When J. and I met up after an hour for a cup of coffee and something to eat, we both sat down with our tray full of plastic and paper and heaved a simultaneous sigh. "It's the noise," he remarked. "There seems to be a competition in here about who can make the most noise - visual, audio, whatever. It's like it's supposed to make you want to buy things, but actually it just exhausts you."

And the colors: for weeks, I've been hungrily eyeing the subtleties of natural color as spring suffused our black-and-white landscape. In the mall today, I was stunned by the garishness of the colors, the cheap chemical dyes used in so much clothing, and the screaming colors of signage and packaging. And in turn, I was taken aback by my own sensitivity to it. Am I that out of touch?

I like cities. It's the suburbs and unrestricted development that saddens and grates on me: the sameness of the franchises, the prepackaged desire; the programmed Pavlovian response designed to make a whole lot of people want cheap, poorly-made stuff they don't need, and spend hours of time wandering around an entirely artificial landscape in a daze. We did our shopping, and went home after two hours.

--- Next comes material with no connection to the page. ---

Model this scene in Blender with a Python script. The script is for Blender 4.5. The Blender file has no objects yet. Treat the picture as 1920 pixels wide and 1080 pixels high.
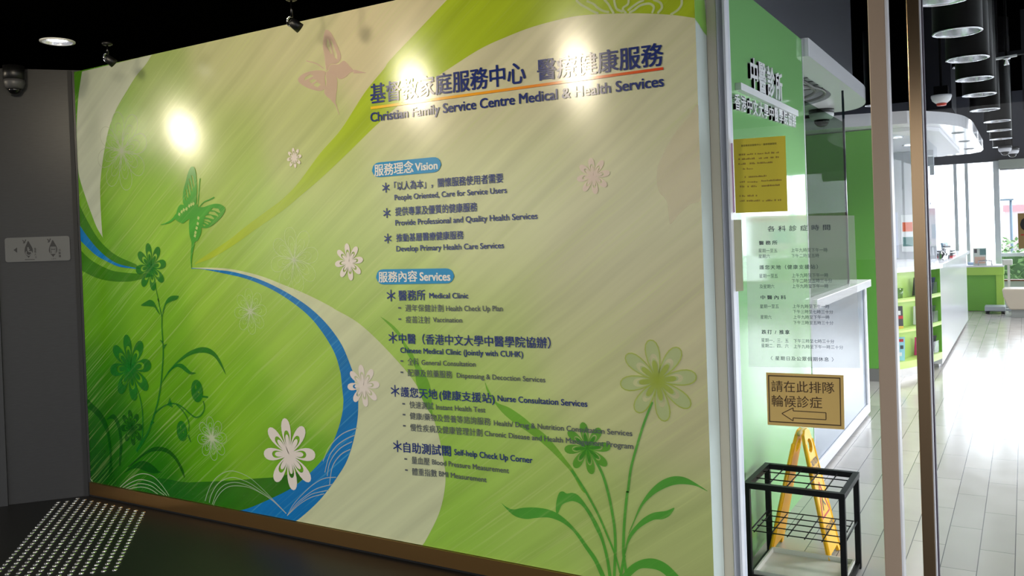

There's a point on the way where the landscape -- until then a corridor of buildings giving way to meadows and woods, then giving way to forests on either side of the road - suddenly opens up and we could see the mountains, slate blue in the distance, below fast-moving storm clouds, and in the near distance an unbroken range of green forested hills, white pines rising above the deciduous canopy, the trunks of paper birches punctuating the relentless green. "Ah," we both said. "Ahhh."